With the writing remaining largely consistent, Djibril Morissette-Phan has only improved as an artist. His eye for composition is well-attuned, pages with a higher panel density still pop without sacrificing sequential storytelling and are enhanced by the smaller panels feeling more detailed than they were last year. While the Hollywood setting at large is the same, the shifting perspective of the miniseries to a protagonist that attends school means that a new cast needs to be sketched out and this detail helps to flesh out Farrah’s classmates beyond a sea of faces. That said, K. Michael Russell puts Farrah in a red shirt, that stands out in a sea of blues and greens and works in unison with the eyelines of Morissette-Phan’s eyelines, as if everyone’s locked onto Farrah, even if she can’t meet the gaze of the press’ cameras, as she walks past and only some are trying to hide it. A couple might be focused on her in the hope of understanding what happened with Farrah, like the returning Detective Isaac Rahal, and with her, meaning her friend Martina, but the majority are looking to treat her words and experiences as commodity.
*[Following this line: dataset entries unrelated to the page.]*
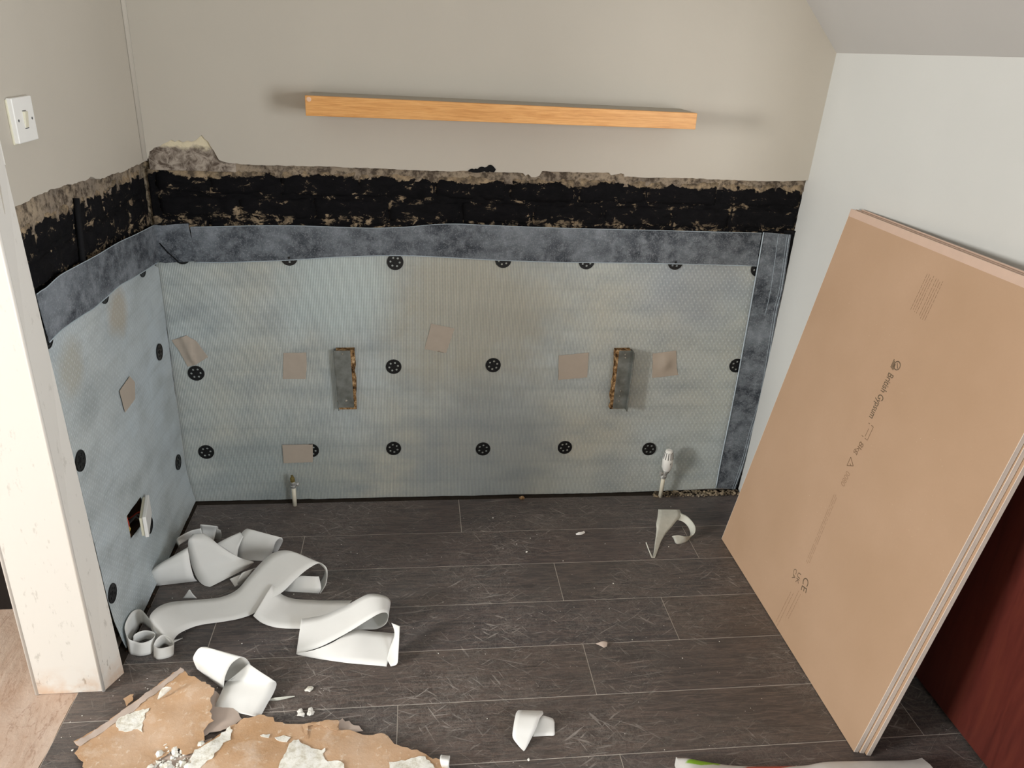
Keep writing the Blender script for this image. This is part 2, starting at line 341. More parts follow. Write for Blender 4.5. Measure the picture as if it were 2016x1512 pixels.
class MB:
    def __init__(self): self.v = []; self.f = []
    def add(self, v, f):
        k = len(self.v); self.v += [tuple(p) for p in v]; self.f += [tuple(i + k for i in q) for q in f]; return self
    def box(self, x0, x1, y0, y1, z0, z1):
        return self.add([(x0, y0, z0), (x1, y0, z0), (x1, y1, z0), (x0, y1, z0), (x0, y0, z1), (x1, y0, z1), (x1, y1, z1), (x0, y1, z1)],
                        [(0, 3, 2, 1), (4, 5, 6, 7), (0, 1, 5, 4), (1, 2, 6, 5), (2, 3, 7, 6), (3, 0, 4, 7)])
    def lathe(self, a, b, prof, n=20):
        """prof: list of (t along a->b in metres, radius)"""
        a = Vector(a); d = (Vector(b) - a).normalized()
        u = d.orthogonal().normalized(); w = d.cross(u)
        k = len(self.v)
        for t, r in prof:
            for i in range(n):
                an = 2 * math.pi * i / n
                self.v.append(tuple(a + d * t + (u * math.cos(an) + w * math.sin(an)) * r))
        for j in range(len(prof) - 1):
            for i in range(n):
                i2 = (i + 1) % n
                self.f.append((k + j * n + i, k + j * n + i2, k + (j + 1) * n + i2, k + (j + 1) * n + i))
        self.f.append(tuple(k + i for i in reversed(range(n))))
        e = k + (len(prof) - 1) * n
        self.f.append(tuple(e + i for i in range(n)))
        return self
    def tube(self, pts, r, n=8):
        pts = [Vector(p) for p in pts]; k = len(self.v); u = None
        for i, p in enumerate(pts):
            d = (pts[min(i + 1, len(pts) - 1)] - pts[max(i - 1, 0)]).normalized()
            u = d.orthogonal().normalized() if u is None else (u - d * u.dot(d)).normalized()
            w = d.cross(u)
            for j in range(n):
                an = 2 * math.pi * j / n; self.v.append(tuple(p + (u * math.cos(an) + w * math.sin(an)) * r))
        for i in range(len(pts) - 1):
            for j in range(n):
                j2 = (j + 1) % n; self.f.append((k + i * n + j, k + i * n + j2, k + (i + 1) * n + j2, k + (i + 1) * n + j))
        self.f.append(tuple(k + j for j in reversed(range(n)))); e = k + (len(pts) - 1) * n
        self.f.append(tuple(e + j for j in range(n)))
        return self
    def build(self, name, mat, parent=None, smooth=False, bevel=0.0, seg=2):
        o = link(name, self.v, self.f, mat, parent, smooth)
        if bevel:
            md = o.modifiers.new('bevel', 'BEVEL'); md.width = bevel; md.segments = seg; md.limit_method = 'ANGLE'; md.angle_limit = math.radians(40)
        return o
def smooth_by_angle(o, deg=40):
    me = o.data
    for p in me.polygons: p.use_smooth = True
    bm = bmesh.new(); bm.from_mesh(me)
    for e in bm.edges:
        if len(e.link_faces) == 2 and e.calc_face_angle(0) > math.radians(deg): e.smooth = False
    bm.to_mesh(me); bm.free()

def subdivide(loop, step, jag=0.0, closed=True):
    out = []
    n = len(loop)
    for i in range(n if closed else n - 1):
        a = Vector(loop[i]); b = Vector(loop[(i + 1) % n]); L = (b - a).length
        k = max(1, int(round(L / step)))
        t = (b - a).normalized() if L > 1e-9 else Vector((1, 0)); nn = Vector((-t.y, t.x))
        for j in range(k):
            p = a.lerp(b, j / k)
            if jag and j: p = p + nn * jag * random.uniform(-1, 1) + t * random.uniform(-.3, .3) * L / k
            out.append((p.x, p.y))
    return out
def sheet_data(outline, step, mapf, thick, holes=(), inner=None):
    """a flat or wavy sheet with real thickness: outline in (a,b), mapf(a,b,d)->xyz, d = depth behind the face"""
    pts = [Vector(p) for p in outline]; edges = [(i, (i + 1) % len(outline)) for i in range(len(outline))]
    for h in holes:
        k = len(pts); pts += [Vector(p) for p in h]; edges += [(k + i, k + (i + 1) % len(h)) for i in range(len(h))]
    if inner:
        a0 = min(p[0] for p in outline); a1 = max(p[0] for p in outline); b0 = min(p[1] for p in outline); b1 = max(p[1] for p in outline)
        y = b0 + inner / 2
        while y < b1:
            x = a0 + inner / 2
            while x < a1:
                pts.append(Vector((x + random.uniform(-.2, .2) * inner, y + random.uniform(-.2, .2) * inner))); x += inner
            y += inner
    v2, _, f2, *_ = delaunay_2d_cdt(pts, edges, [], 1, 1e-6)
    for h in holes:
        def inside(p):
            c = False
            for i in range(len(h)):
                (x1, y1), (x2, y2) = h[i], h[i - 1]
                if (y1 > p.y) != (y2 > p.y) and p.x < (x2 - x1) * (p.y - y1) / (y2 - y1) + x1: c = not c
            return c
        f2 = [f for f in f2 if not inside(sum((v2[i] for i in f), Vector((0, 0))) / len(f))]
    # loose points outside the outline are dropped
    used = sorted({i for f in f2 for i in f}); ix = {i: k for k, i in enumerate(used)}
    n = len(used)
    V = [mapf(v2[i].x, v2[i].y, 0.0) for i in used] + [mapf(v2[i].x, v2[i].y, thick) for i in used]
    F = []; cnt = {}
    for f in f2:
        f = [ix[i] for i in f]
        a, b, c = (v2[used[i]] for i in f[:3])
        if (b - a).cross(c - a) < 0: f.reverse()
        F.append(tuple(f)); F.append(tuple(i + n for i in reversed(f)))
        for i in range(len(f)): 
            e = (f[i], f[(i + 1) % len(f)]); cnt[e] = 1
    for (a, b) in list(cnt):
        if (b, a) not in cnt: F.append((b, a, a + n, b + n))
    return V, F
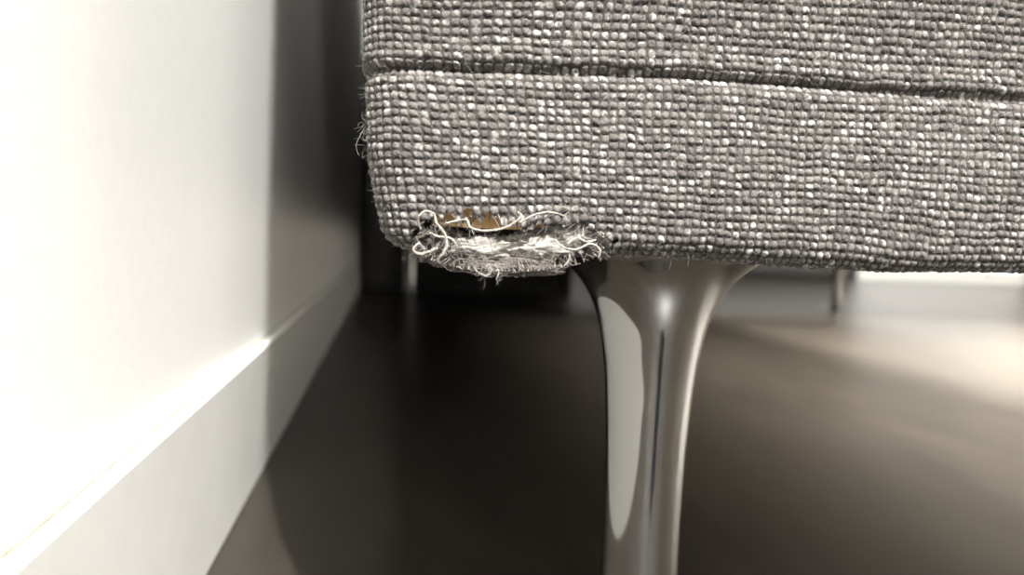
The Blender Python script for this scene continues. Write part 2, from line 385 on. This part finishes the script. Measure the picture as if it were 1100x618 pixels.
for q in base_st:
    P_=[np.array(at(a,b_,c)) for a,b_,c,_ in q]; W_=[w[3] for w in q]
    dn=[];dw=[]
    for i in range(len(P_)-1):
        p0=P_[max(i-1,0)];p1=P_[i];p2=P_[i+1];p3=P_[min(i+2,len(P_)-1)]
        for j in range(6):
            t=j/6; dn.append(.5*((2*p1)+(-p0+p2)*t+(2*p0-5*p1+4*p2-p3)*t*t+(-p0+3*p1-3*p2+p3)*t**3)); dw.append(W_[i]*(1-t)+W_[i+1]*t)
    dn.append(P_[-1]); dw.append(W_[-1])
    for ply in range(4):
        ph=ply*math.pi/2; o_=[]
        fray=random.uniform(.0,.00025)
        for i,p in enumerate(dn):
            tg=dn[min(i+1,len(dn)-1)]-dn[max(i-1,0)]; tg=tg/(np.linalg.norm(tg)+1e-9)
            a1=np.cross(tg,[0,1,0]); a1/=np.linalg.norm(a1)+1e-9; a2=np.cross(tg,a1)
            an=ph+i*.75; rr=(.00012+fray*(i/len(dn))**3)*dw[i]*random.uniform(.8,1.25)
            o_.append((*(p+a1*math.cos(an)*rr+a2*math.sin(an)*rr),dw[i]*random.uniform(.8,1.2)))
            if random.random()<.35: hair.append(wisp(p+a1*random.uniform(-.0002,.0002),random.uniform(.0006,.0022),6,1.2))
        st.append(o_)
curves('frayed_strands',st,.00012,m_thread,sofa,2)
curves('strand_hairs',hair,.00002,m_fluff,sofa,0)
tf=[[(*at(397,125,.010),.8),(*at(392,138,.009),1),(*at(384,149,.008),1),(*at(381,160,.008),1),(*at(386,167,.008),.6)],
    [(*at(395,133,.010),.8),(*at(389,146,.009),.8),(*at(388,155,.009),.6),(*at(393,150,.009),.6)]]
for _ in range(20): tf.append([(*q[:3],.4) for q in wisp(at(393,random.uniform(130,165),.009),.003,7,1.5)])
curves('corner_tuft',tf,.0001,m_threadd,sofa,1)
fz=[]
ss=RNG.uniform(-.014,.19,6500); tt=RNG.uniform(-RB*1.3,.068,6500)
x,y,z,n,x0_,z0_=surface(ss,tt)
for i in range(len(ss)):
    if ((x0_[i]-HX)/HA)**2+((z0_[i]-HZ)/HB)**2<1: continue
    p=np.array([x[i],y[i],z[i]])+n[i]*.0005; ln=RNG.uniform(.0005,.0015); d_=n[i]*.4+RNG.normal(0,.7,3); d_/=np.linalg.norm(d_)
    q=RNG.normal(0,.4,3); fz.append([tuple(p),tuple(p+d_*ln*.5),tuple(p+(d_+q)*ln)])
curves('cloth_fuzz',fz,.00002,m_fuzz,sofa,0)

# ------------------------------------------------------------ lamps
def area(name,loc,target,size,power,col,shape='DISK',sy=None,spread=180):
    l=bpy.data.lights.new(name,'AREA'); l.shape=shape; l.size=size; l.energy=power; l.color=col; l.spread=math.radians(spread)
    if sy: l.size_y=sy
    o=bpy.data.objects.new(name,l); sc.collection.objects.link(o); o.location=loc
    o.rotation_euler=(Vector(target)-Vector(loc)).to_track_quat('-Z','Y').to_euler(); return o
WC=(1,.985,.95)
area('ceiling_spotlight',(.352,-1.55,2.35),(0,.2,.1),.05,280,WC)
area('overhead_fill',(.42,-1.5,2.42),(.42,-1.5,0),.45,165,WC,'SQUARE')  # added soft fill from above, lifts the wall and cloth
area('room_light',(2.6,1.2,2.42),(2.6,1.2,0),.8,16,WC,'SQUARE')
area('low_streak_fill_a',(2.3,.75,.31),(.5,.5,0),.07,120,(1,.92,.80),spread=50)  # bodiless low light added to streak the floor under the sofa
area('low_streak_fill_b',(2.35,1.35,.44),(.75,.85,0),.07,80,(1,.92,.80),spread=50)  # second added light, for another floor streak
w=bpy.data.worlds.new('world'); sc.world=w; w.use_nodes=True
w.node_tree.nodes['Background'].inputs[0].default_value=(.9,.92,1,1); w.node_tree.nodes['Background'].inputs[1].default_value=.3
Concerning this series’ backmatter, Holly Raychelle Hughes’ essay is brief, but focuses on the relationship between a talent agent and their talent that once again goes to prove that there are certainly elements of this narrative that are fictional, but these have been grafted onto an unpleasant truth, a systemic issue. It’s not even been a week and Kaydon’s already one of the most important names for the news cycle and the industry. While not necessarily empowering, there’s a transgressive slant to the narrative that’ll likely have you hoping the supernatural horror wins out over the real-world horror.